Is the reality of life too hard to handle? Or that the stinging pain of the blatant truths in our lives are just so overwhelming that, with each breath we take, the pain gets stronger and deeper.. So much so that we wished that we are not breathing at all. We wished that there is no life in us. No hopes, no dreams, no goals, nothing in us and with us.


Certain hurts are not worth going through but we chose to go through it. Just like how i consciously allow those memories to resurface by looking at those photos over and over again. Trying to make sense of every expression, recalling the different looks that I once possessed.

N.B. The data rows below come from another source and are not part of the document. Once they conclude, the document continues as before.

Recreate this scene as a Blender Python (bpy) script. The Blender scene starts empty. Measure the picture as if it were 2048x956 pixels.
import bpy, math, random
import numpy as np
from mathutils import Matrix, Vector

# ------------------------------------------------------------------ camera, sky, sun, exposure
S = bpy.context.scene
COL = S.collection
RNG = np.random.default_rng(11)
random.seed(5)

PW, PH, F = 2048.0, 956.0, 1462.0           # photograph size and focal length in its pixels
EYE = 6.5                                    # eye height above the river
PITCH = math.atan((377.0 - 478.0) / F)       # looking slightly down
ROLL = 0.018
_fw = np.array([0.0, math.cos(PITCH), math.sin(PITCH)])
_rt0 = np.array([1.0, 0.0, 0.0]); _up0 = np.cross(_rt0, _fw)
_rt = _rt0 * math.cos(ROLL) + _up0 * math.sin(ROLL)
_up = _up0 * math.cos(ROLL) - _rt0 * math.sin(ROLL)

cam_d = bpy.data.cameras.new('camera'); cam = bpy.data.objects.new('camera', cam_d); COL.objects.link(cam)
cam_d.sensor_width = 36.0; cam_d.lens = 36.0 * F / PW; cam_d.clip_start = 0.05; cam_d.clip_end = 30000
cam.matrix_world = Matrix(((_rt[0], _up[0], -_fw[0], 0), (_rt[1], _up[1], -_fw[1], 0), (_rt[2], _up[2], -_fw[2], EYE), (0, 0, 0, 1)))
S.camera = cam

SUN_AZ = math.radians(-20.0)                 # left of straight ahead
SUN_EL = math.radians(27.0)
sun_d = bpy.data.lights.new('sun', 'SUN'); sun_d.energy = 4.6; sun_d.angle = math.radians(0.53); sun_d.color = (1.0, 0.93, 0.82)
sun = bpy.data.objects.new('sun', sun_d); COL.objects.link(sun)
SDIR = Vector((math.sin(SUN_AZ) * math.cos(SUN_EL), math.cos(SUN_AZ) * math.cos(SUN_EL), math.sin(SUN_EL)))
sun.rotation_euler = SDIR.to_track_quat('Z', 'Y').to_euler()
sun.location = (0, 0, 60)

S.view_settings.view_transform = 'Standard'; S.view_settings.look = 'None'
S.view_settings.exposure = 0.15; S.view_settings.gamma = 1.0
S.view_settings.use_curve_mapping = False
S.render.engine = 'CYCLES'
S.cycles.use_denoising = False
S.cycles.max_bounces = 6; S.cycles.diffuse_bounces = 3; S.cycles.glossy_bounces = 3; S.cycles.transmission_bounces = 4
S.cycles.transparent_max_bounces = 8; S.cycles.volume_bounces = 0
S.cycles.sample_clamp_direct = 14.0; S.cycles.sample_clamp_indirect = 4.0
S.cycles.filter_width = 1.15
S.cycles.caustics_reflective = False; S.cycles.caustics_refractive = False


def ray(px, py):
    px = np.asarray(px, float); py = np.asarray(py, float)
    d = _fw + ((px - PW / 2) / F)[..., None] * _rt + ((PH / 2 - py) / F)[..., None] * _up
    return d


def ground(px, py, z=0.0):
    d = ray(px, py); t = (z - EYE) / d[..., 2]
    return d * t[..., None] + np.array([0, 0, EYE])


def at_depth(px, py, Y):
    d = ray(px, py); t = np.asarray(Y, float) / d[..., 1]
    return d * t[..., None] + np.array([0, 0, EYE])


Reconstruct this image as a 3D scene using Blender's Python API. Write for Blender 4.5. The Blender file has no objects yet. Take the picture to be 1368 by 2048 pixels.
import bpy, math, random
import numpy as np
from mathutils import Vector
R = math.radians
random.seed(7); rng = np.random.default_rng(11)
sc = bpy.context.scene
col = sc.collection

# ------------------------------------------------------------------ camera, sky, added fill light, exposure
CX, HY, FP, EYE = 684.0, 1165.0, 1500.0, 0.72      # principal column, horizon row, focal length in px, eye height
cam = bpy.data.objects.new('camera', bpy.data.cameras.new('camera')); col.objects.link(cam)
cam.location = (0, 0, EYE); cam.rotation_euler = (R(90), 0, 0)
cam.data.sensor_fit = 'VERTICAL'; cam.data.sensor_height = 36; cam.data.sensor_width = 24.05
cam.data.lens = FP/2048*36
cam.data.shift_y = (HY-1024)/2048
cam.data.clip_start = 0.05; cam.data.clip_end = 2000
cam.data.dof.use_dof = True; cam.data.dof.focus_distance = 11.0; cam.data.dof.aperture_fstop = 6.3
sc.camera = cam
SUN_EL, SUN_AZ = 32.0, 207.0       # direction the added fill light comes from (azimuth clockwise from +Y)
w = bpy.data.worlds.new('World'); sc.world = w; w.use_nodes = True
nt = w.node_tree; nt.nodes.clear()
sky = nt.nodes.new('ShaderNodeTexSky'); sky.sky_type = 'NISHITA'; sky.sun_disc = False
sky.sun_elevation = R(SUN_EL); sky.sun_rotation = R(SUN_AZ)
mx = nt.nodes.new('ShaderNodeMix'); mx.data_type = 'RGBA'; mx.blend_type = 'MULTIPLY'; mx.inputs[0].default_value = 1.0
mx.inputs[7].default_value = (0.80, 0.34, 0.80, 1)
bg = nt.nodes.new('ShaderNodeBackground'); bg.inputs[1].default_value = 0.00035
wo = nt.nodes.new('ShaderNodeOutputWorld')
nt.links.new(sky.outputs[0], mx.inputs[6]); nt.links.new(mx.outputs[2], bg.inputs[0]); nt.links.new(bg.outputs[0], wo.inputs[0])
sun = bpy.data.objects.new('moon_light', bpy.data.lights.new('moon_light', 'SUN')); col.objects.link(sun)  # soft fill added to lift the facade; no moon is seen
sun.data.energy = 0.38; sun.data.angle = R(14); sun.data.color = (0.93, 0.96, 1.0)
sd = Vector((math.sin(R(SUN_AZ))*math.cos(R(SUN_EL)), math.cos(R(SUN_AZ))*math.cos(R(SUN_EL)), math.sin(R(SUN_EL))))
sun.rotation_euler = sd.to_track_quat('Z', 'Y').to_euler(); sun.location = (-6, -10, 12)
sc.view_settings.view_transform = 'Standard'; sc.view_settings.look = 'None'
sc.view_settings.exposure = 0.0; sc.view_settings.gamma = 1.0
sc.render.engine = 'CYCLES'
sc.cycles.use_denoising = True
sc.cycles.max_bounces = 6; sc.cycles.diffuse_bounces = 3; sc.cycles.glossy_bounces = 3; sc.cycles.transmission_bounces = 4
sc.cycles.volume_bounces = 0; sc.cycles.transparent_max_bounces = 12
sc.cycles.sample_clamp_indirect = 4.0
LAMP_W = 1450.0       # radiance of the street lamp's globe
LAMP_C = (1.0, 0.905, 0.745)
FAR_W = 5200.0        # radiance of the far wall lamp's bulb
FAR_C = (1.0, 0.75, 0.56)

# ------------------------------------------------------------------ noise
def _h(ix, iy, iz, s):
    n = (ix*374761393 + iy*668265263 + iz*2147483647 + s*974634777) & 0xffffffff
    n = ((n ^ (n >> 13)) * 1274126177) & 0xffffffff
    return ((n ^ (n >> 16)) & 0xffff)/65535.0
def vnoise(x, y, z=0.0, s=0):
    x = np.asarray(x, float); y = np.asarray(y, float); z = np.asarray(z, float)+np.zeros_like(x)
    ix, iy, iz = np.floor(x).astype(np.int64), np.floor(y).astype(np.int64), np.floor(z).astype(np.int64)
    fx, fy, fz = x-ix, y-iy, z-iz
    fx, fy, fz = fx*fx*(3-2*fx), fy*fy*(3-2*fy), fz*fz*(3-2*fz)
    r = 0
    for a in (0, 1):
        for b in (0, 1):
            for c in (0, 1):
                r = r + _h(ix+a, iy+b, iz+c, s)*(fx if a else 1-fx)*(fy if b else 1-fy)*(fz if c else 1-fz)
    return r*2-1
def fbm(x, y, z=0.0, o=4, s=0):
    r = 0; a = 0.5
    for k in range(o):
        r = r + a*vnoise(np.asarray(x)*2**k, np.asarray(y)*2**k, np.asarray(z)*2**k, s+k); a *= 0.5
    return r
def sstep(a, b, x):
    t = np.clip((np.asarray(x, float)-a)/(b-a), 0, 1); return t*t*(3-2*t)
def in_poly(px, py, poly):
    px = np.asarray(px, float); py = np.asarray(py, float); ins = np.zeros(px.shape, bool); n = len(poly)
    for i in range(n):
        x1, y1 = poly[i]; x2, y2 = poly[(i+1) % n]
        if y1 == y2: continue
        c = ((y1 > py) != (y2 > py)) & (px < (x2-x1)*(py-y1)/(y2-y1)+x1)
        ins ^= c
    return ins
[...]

The times when I laid in your arms, the times when our lips met, the times when the embrace was so real and warmth i could feel your skin.


I gave myself the permission to be hurt. I am not sadistic; i am just dealing with unresolved buried emotions suppressed for a time long enough to be released.


I am only human. I feel with my heart, I think with my heart, I even do with my heart. These are times where I need to listen to my heart and ignore the thoughts in my head.

At least, these are times when I genuinely feel alive.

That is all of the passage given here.